Our Most-Read Stories Of 2017

It’s been a good year at Poets&Quants. In 2017 we broke major news and hit major milestones in site traffic, here and at our undergraduate business school site, Poets&Quants for Undergrads, which recently published its second annual in-house ranking of BBA programs. At P&Q, in the last month alone we’ve published two new rankings, pieces naming our top dean and program, and a compilation of editors’ picks of favorite stories from the wealth of journalism we published in 2017.

Our top stories from the year that’s about to expire include pieces on the most reputable rankings — U.S. News & World Report, Financial Times, our own — and forecasts of schools, and MBAs, to watch in the future. We calculated and compiled data from far and wide for stories on GMAT and GRE scores, acceptance rates, job placement statistics, and much more. And of course we told the stories of MBAs, professors, deans, and others that inspire, amuse, and spur to action our readers. In short, we cover business education like no other site — the best, and for many the only, source for news on MBA and specialized master’s programs.

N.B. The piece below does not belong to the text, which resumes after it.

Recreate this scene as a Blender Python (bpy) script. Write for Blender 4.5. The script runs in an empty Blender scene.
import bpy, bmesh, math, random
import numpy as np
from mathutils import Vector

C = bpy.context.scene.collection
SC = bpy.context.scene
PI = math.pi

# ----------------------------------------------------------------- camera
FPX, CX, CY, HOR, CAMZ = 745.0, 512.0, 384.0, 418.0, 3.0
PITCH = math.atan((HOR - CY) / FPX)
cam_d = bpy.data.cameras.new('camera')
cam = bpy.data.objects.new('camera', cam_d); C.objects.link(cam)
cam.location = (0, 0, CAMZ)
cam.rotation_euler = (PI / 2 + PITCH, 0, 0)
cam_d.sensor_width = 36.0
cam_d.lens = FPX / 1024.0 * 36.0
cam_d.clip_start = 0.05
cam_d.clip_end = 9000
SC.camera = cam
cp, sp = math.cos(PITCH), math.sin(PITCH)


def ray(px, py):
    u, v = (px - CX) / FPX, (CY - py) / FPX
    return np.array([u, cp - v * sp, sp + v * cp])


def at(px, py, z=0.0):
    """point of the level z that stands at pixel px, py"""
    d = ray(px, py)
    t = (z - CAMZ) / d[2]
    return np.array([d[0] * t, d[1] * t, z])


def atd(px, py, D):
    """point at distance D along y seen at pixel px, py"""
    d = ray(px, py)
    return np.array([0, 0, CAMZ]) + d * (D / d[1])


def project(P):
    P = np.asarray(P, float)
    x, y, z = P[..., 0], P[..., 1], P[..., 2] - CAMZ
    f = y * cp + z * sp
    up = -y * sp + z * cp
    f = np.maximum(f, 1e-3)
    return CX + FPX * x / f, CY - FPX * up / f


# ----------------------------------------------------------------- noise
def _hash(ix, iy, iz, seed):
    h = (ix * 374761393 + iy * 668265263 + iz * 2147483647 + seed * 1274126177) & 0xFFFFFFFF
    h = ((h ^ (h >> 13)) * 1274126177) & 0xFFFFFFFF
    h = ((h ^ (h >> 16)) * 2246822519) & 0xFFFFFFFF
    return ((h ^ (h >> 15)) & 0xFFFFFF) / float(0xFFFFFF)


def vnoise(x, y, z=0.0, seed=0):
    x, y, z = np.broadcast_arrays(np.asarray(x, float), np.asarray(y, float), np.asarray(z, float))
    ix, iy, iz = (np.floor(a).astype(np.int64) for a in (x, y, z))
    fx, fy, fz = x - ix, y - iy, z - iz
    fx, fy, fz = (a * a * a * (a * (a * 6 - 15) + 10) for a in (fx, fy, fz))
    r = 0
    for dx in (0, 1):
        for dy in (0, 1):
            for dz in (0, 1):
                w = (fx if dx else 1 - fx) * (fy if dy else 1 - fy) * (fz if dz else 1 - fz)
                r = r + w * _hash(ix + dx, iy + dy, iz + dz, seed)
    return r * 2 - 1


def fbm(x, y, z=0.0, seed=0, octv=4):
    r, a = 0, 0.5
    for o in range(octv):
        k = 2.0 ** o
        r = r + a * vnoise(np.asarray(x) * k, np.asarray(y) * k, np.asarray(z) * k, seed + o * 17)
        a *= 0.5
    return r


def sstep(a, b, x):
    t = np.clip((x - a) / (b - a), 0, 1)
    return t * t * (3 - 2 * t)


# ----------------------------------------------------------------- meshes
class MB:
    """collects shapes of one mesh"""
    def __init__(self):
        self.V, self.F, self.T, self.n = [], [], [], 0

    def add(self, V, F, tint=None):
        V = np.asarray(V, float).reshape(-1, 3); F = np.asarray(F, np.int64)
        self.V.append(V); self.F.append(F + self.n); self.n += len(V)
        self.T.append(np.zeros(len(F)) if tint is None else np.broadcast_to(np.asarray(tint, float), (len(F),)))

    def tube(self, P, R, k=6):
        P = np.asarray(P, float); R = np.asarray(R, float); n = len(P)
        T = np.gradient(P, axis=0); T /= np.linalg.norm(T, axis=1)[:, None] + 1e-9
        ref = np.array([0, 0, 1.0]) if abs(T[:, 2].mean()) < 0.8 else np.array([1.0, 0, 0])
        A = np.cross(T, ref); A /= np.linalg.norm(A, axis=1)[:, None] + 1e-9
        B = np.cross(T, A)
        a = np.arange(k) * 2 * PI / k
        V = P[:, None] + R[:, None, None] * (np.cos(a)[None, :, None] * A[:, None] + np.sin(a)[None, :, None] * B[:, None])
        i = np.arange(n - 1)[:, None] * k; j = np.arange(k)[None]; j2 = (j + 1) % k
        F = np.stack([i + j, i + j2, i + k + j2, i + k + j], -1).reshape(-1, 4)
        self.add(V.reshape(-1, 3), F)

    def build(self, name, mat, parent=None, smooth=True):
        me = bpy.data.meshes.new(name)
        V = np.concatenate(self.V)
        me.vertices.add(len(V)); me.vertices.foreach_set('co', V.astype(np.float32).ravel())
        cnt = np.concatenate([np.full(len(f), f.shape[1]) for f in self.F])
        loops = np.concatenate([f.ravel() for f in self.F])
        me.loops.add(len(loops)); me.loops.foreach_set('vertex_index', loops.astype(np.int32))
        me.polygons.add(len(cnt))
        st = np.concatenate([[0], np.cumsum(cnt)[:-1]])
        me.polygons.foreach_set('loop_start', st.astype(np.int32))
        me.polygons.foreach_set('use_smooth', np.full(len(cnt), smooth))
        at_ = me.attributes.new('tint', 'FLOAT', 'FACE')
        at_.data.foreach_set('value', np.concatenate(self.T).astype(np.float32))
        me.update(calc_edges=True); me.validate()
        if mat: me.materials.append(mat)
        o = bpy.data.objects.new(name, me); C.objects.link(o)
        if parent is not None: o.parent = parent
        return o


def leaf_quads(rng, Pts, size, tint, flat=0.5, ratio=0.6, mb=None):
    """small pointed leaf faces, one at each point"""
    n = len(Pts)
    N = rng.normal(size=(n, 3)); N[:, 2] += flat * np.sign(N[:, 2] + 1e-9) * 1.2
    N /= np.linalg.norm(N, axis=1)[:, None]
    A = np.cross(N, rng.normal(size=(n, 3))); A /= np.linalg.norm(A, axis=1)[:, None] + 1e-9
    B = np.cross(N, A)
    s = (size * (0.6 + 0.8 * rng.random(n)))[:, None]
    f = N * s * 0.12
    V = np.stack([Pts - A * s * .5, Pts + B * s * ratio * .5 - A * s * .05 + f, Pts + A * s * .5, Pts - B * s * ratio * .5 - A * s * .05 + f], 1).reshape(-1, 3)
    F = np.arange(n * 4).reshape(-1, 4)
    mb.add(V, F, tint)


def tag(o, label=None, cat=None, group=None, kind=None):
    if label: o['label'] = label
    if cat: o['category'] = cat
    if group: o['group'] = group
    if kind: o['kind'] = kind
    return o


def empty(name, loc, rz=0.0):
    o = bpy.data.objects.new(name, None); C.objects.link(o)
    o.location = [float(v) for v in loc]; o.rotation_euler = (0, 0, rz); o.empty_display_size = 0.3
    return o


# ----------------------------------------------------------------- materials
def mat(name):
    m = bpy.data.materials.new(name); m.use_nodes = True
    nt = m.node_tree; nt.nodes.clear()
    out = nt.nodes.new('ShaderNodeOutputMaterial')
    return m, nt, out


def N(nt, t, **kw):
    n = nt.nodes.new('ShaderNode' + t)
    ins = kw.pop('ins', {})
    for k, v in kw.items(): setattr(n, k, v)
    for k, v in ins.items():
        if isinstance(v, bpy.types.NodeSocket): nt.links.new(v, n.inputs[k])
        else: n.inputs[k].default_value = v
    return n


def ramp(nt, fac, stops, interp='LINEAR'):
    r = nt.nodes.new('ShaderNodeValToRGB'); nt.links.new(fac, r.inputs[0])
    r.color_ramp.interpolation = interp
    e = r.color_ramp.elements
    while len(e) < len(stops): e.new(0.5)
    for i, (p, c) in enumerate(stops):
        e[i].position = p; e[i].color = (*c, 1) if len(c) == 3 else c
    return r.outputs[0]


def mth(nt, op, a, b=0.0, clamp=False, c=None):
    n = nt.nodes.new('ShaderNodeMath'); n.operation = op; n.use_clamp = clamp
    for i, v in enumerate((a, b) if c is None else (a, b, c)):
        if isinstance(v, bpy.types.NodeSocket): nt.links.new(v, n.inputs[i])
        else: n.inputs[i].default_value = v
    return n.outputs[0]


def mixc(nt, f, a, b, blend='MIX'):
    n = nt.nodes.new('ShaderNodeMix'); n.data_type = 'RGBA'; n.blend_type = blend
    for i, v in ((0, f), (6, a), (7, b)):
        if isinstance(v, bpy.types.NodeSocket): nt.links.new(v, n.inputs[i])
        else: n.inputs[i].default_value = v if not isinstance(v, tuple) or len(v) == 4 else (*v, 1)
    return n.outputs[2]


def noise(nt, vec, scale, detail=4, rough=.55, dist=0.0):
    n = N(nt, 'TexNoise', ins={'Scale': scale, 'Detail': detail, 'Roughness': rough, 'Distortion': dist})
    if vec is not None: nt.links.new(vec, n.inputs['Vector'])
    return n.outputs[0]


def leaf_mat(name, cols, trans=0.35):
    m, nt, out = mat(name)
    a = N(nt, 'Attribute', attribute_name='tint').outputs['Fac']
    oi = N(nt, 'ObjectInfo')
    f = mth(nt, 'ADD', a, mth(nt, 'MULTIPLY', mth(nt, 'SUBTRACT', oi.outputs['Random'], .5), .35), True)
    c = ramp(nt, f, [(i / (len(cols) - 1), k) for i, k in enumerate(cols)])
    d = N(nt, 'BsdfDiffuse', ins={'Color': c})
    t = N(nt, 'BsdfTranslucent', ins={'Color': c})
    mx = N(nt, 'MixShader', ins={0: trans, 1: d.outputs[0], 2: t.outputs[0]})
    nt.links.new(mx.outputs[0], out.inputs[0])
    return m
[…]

As they have since we launched in 2010, readers responded. Eleven stories this year eclipsed the 100,000 page view mark. Cumulatively, our top 10 stories of the year easily surpass the 1 million mark.

Thanks, P&Q readers! Without further ado, the stories you liked the most from 2017:

1. Surprises In U.S. News’ 2017 Ranking

There’s a big surprise in the 2017 U.S. News MBA ranking out today (March 14).

For only the second time in 28 years, the University of Pennsylvania’s Wharton School fought its way into a tie for first place with Harvard Business School. To capture the top prize, Wharton had to rise three places, jumping over both Stanford University’s Graduate School of Business and the University of Chicago’s Booth School of Business.

The last time Wharton shared first in the U.S. News survey was three years ago when the Philadelphia-based school was in a three-way tie with HBS and Stanford. Wharton administrators have to be breathing a sigh of relief after Booth, building on years of momentum, surpassed the school on the U.S. News list last year for the very first time.

2. 10 B-Schools To Watch In 2017

Psst … The word is out. Pass it along.

Think MBA education revolves around Harvard, Stanford, and Wharton? That’s natural. The troika has been perched atop many business school rankings for decades. They boast big-name alumni and faculty, fat endowments, and brand names that transcend culture, generation, and academic background. Despite their prominence, you couldn’t help but notice a subtle shift in 2016.

Look no further than the rankings. In Bloomberg Businessweek, Fuqua broke into the top three ahead of Wharton. Booth tied Stanford for second according to U.S. News & World Report. The biggest shock of them all? INSEAD leapfrogged the “Big Three” to rank first in the Financial Times ranking.

3. INSEAD Repeats As No. 1 In New Financial Times Ranking

The Financial Times began ranking full-time MBA programs in 1999, offering what was then a novel global take on business education. For 17 straight years, the top of the British newspaper’s ranking was dominated by the likes of Wharton, Harvard, Stanford and home town favorite London Business School.

Then, INSEAD cracked the code, finishing first last year. Now the institution that bills itself “the business school for the world,” has done it again in the FT’s 2017 global MBA ranking. For the second consecutive year, the FT today (Jan. 30) named INSEAD’s accelerated 10-month program the No. 1 MBA experience in the world. Claiming this year’s top spot shows that INSEAD’s emergence is no one-time fluke in a highly influential ranking that is closely watched in Europe and Asia (see What INSEAD’s Repeat FT Win Means For The School).

4. Wharton Dislodges Harvard To Top 2017 P&Q MBA Ranking

What a difference a year can make.

Little more than a year ago at a crowded town hall meeting on the Wharton campus, Dean Geoffrey Garrett found himself addressing the concerns of Wharton MBA students who peppered him with questions on a number of thorny issues. Among all their worries, one especially loomed large: The school’s deteriorating performance in rankings.

Ever since Aussie Dean Garrett’s arrival in July of 2014, the school has lost ground in every major ranking with only one exception: the Financial Times where it eked out a one-place gain. Even more disturbing for Whartonites, Chicago Booth has outranked the school on six of the past eight Poets&Quants’ lists, giving rise to conversations that a new Big Three has emerged with Harvard, Stanford and Booth in that category. Last year, the Poets&Quants’ composite ranking saw Wharton tied for fourth place with Kellogg.